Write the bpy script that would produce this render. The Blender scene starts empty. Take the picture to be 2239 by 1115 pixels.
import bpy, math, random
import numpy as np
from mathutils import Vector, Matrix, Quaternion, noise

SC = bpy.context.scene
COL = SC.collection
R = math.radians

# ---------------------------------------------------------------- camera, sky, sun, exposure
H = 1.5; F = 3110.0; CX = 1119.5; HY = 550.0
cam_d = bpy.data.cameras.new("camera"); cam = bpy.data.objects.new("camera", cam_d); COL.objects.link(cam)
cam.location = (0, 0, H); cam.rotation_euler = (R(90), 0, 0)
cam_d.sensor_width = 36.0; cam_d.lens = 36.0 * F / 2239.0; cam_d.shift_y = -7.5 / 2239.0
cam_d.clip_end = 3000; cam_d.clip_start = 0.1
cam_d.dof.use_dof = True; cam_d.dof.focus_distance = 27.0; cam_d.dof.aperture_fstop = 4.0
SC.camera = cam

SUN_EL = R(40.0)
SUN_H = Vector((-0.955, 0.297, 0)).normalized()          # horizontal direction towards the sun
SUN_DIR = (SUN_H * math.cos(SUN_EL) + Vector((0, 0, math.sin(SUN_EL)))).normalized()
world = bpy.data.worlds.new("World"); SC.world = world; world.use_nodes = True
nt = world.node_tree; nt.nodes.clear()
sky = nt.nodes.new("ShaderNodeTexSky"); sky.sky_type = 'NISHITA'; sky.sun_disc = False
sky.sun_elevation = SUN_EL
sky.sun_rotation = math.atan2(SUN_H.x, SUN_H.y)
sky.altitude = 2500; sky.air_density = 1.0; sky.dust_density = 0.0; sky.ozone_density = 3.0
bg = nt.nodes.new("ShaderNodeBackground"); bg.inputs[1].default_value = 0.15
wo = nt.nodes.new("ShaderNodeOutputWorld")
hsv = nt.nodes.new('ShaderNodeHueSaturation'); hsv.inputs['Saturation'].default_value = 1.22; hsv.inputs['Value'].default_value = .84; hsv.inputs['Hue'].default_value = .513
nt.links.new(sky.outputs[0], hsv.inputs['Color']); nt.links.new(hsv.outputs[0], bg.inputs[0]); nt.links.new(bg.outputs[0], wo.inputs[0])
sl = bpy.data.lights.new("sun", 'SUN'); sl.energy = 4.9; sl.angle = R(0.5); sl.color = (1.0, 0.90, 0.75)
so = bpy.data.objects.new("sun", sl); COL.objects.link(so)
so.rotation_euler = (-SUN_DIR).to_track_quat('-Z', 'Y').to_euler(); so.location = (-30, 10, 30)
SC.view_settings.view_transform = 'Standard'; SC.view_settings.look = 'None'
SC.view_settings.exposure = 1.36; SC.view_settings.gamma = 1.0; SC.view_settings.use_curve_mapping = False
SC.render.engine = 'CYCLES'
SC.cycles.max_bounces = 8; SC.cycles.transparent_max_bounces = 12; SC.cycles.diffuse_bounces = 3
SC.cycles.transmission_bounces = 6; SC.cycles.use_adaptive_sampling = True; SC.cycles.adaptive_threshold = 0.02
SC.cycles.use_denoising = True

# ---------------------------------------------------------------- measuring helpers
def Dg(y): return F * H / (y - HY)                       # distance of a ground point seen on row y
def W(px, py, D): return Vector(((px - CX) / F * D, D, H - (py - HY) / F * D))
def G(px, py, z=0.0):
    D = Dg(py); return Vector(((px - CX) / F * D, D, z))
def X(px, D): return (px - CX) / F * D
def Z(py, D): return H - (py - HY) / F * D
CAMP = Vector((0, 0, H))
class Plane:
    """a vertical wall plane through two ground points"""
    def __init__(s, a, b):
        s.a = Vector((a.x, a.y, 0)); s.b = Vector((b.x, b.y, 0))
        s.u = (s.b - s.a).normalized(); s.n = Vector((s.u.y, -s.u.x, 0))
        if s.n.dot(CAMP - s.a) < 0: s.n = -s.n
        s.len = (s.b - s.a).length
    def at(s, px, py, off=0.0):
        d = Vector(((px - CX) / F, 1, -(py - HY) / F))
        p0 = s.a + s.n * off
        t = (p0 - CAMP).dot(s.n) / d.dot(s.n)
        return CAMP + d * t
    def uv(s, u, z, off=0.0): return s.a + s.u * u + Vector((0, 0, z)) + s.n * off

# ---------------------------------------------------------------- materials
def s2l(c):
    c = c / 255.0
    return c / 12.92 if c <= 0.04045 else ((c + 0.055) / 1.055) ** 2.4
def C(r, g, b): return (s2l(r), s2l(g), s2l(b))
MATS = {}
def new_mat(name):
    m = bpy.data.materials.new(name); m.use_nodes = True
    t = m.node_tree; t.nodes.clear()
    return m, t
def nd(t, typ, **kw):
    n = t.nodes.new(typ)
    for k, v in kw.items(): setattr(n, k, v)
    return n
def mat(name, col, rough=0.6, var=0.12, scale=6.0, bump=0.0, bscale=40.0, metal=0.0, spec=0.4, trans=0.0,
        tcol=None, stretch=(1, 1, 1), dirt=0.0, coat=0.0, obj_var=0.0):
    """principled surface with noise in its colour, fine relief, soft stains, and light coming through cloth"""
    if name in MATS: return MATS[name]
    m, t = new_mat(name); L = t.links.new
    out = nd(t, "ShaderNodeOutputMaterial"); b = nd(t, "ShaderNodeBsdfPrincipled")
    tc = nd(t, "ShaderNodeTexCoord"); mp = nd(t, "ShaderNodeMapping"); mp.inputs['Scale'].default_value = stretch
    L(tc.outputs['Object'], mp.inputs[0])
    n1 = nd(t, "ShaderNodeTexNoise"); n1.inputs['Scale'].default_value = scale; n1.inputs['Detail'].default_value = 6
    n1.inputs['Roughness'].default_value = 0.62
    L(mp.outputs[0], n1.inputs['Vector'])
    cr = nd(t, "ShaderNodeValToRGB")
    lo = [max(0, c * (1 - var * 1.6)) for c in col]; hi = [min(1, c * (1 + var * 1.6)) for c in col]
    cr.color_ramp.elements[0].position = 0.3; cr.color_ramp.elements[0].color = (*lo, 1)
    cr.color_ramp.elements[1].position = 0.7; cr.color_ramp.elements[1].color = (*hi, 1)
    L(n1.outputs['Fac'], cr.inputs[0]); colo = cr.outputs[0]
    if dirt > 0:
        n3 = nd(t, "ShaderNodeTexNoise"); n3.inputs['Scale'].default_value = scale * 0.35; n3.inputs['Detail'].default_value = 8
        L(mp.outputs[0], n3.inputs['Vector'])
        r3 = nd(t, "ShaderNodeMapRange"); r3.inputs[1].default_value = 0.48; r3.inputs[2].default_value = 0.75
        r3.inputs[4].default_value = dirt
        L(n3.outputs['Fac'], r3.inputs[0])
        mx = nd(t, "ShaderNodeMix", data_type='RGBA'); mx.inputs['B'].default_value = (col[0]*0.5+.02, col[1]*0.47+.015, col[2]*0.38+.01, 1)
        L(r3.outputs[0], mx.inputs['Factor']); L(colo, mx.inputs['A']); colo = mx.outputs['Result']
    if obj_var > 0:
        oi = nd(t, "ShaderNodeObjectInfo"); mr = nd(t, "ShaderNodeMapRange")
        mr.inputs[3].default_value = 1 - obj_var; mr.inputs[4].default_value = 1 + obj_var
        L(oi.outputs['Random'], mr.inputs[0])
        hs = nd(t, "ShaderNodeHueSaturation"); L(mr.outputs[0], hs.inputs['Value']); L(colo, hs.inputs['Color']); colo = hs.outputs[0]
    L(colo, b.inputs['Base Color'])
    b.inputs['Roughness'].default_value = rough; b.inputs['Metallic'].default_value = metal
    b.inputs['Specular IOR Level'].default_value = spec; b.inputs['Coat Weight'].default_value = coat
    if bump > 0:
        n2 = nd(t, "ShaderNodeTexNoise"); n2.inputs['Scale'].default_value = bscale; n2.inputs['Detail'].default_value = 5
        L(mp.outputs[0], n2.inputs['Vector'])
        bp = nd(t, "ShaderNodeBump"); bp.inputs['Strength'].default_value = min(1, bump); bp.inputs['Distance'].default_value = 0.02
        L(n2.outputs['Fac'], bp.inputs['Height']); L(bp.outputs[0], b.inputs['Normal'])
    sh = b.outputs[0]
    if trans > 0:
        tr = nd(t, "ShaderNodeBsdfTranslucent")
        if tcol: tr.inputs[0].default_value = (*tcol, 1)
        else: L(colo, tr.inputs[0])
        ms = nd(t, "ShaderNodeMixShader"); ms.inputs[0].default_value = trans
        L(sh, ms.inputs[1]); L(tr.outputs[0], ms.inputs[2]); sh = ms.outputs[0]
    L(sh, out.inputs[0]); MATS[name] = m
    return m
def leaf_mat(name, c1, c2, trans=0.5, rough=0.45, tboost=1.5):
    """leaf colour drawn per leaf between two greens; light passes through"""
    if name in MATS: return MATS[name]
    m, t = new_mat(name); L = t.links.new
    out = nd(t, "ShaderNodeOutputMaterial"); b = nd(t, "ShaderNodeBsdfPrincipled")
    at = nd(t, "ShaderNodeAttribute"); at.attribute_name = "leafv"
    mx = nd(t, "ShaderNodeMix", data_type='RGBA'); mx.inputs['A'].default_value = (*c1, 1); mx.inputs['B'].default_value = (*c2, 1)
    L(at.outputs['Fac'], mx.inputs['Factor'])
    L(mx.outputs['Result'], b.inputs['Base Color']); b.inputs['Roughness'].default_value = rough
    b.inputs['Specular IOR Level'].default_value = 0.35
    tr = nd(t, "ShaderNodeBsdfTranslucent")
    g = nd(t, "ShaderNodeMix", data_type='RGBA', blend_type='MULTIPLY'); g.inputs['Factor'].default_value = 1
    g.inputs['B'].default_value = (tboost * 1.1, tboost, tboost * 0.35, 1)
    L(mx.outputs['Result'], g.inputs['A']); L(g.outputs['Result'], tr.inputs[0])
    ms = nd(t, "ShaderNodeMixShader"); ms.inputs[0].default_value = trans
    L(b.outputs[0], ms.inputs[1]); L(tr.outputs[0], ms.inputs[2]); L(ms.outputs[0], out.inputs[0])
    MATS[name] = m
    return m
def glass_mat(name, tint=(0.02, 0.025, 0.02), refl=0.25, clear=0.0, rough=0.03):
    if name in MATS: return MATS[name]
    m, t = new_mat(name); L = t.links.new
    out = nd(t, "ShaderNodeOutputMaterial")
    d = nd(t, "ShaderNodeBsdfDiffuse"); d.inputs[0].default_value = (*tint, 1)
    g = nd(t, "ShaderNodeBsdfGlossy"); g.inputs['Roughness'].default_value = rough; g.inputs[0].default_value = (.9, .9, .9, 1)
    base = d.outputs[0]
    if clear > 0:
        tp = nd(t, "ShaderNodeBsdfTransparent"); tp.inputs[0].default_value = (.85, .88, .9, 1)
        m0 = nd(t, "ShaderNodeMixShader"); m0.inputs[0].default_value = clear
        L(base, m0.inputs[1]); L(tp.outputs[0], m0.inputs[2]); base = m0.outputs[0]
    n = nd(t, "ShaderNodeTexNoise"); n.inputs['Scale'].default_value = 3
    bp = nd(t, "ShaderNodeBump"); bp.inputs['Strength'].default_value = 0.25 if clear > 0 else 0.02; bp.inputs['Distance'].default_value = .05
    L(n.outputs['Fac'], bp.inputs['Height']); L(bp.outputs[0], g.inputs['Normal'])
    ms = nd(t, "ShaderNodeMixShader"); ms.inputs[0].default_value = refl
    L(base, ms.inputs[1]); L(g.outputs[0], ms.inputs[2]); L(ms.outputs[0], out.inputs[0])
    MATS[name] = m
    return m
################
WHAT TO WORK ON
Write out a verbatim copy of the data, beginning with its first line and ending with the line that contains "R = math.radians".

EXERCISE ANSWER
Write the bpy script that would produce this render. The Blender scene starts empty. Take the picture to be 2239 by 1115 pixels.
import bpy, math, random
import numpy as np
from mathutils import Vector, Matrix, Quaternion, noise

SC = bpy.context.scene
COL = SC.collection
R = math.radians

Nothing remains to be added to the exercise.